Avec notre correspondante à Washington, Anne-Marie Capomaccio
John Brennan reconnaît que la CIA a utilisé des méthodes « répugnantes ». L’exercice était compliqué. L'air extrêmement grave et tendu pour cette occasion exceptionnelle, le patron de la CIA a dû défendre ses hommes, reconnaître les erreurs, préserver ou plutôt reconstruire l’image de l’agence… Il a commencé par rappeler les attentats du 11-Septembre et le travail des agents de la CIA qui ont continué à opérer, aux États-Unis et sur le terrain, pour répondre à ces attaques.
C'est sur cette mise en perspective émotionnelle que John Brennan a bâti sa réponse au rapport du Sénat sur la torture, rendu public mercredi 10 décembre. Très tendu, la voix blanche au début de son intervention, il a condamné les « interrogatoires musclés ». Des actes, a-t-il, « qui ne doivent jamais se reproduire ». En substance, le directeur de l'Agence soutient sans nuance la position du président Obama. Les pratiques de la CIA ont franchi des limites inacceptables. L’équipe Bush n’est pas épargnée, des ordres ont été donnés, explique John Brennan, défendant le travail de son agence et de ses hommes, qui ne doivent pas être assimilés aux quelques-uns qui sont sortis du cadre.

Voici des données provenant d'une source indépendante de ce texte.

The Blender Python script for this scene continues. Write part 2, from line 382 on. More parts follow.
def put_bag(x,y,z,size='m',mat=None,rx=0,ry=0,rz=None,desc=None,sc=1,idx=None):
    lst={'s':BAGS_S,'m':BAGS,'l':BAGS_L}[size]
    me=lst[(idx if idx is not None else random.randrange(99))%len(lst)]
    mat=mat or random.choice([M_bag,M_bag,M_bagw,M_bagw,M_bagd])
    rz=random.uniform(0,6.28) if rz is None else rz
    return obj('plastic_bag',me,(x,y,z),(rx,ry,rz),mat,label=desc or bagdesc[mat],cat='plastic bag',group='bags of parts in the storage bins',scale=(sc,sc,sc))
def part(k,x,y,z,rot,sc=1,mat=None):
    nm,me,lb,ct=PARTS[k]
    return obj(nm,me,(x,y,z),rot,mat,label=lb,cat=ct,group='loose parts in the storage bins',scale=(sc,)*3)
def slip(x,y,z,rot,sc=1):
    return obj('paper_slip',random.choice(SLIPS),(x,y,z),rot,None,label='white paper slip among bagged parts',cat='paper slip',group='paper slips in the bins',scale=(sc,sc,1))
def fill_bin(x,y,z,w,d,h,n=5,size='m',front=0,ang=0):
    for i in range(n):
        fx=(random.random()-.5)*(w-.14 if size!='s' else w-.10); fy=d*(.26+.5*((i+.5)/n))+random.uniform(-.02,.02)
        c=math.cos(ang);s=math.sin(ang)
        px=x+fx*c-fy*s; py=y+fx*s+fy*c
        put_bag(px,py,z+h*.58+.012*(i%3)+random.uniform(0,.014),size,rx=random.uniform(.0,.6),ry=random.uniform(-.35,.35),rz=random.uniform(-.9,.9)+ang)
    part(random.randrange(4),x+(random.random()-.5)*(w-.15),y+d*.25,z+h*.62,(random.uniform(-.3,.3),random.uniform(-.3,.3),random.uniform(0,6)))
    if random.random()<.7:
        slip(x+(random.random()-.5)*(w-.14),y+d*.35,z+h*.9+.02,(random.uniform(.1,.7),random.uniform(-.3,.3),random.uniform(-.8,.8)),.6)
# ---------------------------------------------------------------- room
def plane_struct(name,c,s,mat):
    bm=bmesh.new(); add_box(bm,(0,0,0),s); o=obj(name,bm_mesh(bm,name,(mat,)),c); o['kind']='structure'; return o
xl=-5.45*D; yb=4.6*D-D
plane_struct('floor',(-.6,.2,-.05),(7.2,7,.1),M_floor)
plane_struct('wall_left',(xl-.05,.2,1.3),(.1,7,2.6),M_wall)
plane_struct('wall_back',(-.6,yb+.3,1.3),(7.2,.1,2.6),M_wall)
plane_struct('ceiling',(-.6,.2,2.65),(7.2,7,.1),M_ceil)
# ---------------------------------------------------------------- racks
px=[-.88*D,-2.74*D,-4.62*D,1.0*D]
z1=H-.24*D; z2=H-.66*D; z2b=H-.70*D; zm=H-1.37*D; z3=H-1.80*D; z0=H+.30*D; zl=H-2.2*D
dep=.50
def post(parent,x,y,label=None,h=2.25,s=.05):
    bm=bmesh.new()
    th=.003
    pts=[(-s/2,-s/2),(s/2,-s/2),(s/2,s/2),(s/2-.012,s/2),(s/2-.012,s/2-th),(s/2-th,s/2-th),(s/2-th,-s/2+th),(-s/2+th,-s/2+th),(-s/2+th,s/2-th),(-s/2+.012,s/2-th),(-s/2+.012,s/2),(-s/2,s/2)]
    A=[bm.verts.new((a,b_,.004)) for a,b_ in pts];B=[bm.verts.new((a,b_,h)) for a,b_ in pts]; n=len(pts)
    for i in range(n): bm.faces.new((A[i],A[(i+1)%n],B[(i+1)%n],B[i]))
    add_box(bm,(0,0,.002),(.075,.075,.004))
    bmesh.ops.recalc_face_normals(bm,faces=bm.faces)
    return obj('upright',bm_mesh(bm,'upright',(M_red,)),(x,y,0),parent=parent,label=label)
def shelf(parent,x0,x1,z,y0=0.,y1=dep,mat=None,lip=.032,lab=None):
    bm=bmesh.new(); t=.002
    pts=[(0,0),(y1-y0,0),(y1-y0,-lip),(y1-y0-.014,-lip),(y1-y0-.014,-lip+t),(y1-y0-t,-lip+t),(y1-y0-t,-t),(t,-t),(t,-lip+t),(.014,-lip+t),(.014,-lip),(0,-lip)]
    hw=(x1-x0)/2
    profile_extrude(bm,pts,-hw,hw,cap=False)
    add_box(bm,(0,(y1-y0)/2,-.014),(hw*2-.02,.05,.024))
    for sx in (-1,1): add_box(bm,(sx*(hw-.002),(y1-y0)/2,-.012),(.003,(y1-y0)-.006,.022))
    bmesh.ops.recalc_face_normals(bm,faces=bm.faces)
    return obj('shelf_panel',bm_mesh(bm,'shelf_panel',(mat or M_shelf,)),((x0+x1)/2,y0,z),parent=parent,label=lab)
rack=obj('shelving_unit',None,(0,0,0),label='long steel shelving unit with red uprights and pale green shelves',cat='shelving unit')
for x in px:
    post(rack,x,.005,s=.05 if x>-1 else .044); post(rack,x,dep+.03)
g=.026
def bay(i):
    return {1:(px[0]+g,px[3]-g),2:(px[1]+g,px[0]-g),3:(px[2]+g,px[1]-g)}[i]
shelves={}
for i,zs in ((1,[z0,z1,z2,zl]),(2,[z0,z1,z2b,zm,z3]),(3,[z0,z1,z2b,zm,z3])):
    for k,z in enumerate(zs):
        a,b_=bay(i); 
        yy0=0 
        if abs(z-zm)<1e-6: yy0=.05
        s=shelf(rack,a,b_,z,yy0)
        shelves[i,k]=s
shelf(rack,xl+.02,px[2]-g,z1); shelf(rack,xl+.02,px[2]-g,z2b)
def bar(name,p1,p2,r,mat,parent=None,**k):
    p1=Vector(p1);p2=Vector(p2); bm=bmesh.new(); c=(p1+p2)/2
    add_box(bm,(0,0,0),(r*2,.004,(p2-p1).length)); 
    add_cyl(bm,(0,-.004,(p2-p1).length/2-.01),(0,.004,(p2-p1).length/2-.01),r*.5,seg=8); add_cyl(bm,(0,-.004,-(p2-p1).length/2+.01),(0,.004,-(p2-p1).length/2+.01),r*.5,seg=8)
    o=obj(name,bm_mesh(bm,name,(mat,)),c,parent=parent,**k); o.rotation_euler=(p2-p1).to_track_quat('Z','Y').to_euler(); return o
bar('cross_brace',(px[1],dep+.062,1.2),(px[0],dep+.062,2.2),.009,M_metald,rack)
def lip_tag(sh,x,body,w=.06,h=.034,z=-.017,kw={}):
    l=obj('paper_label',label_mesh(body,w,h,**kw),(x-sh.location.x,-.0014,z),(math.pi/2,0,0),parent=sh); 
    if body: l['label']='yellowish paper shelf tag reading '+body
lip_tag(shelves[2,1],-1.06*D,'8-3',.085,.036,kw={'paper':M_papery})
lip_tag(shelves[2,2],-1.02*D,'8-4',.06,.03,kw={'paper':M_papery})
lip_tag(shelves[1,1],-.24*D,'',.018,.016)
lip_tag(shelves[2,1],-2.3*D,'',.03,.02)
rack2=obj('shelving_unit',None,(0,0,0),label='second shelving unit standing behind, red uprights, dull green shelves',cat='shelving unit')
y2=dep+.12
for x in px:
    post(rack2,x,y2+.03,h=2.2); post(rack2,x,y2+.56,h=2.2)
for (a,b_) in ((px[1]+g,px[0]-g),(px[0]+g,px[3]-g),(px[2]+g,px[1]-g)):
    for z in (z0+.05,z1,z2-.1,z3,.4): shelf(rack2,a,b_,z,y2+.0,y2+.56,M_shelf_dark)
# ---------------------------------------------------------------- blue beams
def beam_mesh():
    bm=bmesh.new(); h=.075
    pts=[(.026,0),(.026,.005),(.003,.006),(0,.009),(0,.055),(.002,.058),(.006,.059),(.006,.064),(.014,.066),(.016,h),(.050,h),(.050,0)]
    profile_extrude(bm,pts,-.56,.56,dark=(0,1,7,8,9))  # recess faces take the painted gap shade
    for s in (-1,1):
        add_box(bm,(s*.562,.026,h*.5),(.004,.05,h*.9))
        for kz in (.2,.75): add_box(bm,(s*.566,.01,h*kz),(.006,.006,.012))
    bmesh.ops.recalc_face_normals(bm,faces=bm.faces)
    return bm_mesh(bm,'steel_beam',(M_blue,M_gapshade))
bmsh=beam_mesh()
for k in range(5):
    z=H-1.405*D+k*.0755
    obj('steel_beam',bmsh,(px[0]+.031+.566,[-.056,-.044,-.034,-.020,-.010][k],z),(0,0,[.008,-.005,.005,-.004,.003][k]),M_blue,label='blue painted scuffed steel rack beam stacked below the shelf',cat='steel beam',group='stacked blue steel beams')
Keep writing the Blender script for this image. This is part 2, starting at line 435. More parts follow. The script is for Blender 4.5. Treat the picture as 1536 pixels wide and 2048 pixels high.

« La CIA n’était pas préparée à conduire un programme d’interrogatoire et de détention. […] Il est toutefois essentiel de reconnaître que la très grande majorité des officiers impliqués dans ce programme à la CIA se sont acquittés de leurs responsabilités fidèlement, et en accord avec les règles de droit et les consignes qui leur avaient été données. Ils ont fait ce qu’on leur avait demandé de faire au service de notre nation ! »
Quant aux informations éventuellement obtenues sous la torture, le directeur de la CIA est revenu sur ses précédentes déclarations : « Le programme de détention et d’interrogatoire a produit des informations utiles. Mais nous ne sommes pas arrivés à la conclusion que c’est cette méthode qui nous a permis d’obtenir ces informations de la part des détenus soumis au programme. La relation de cause à effet entre les méthodes utilisées et les informations utiles ainsi obtenues ne sera, de mon point de vue, jamais connue. »
Le mot « torture » n’a jamais été employé par John Brennan. Ces méthodes ont effectivement permis d’obtenir des « informations utiles » mais, dit-il, « nous ne saurons jamais si ces elles ont mené à la cache de ben Laden ».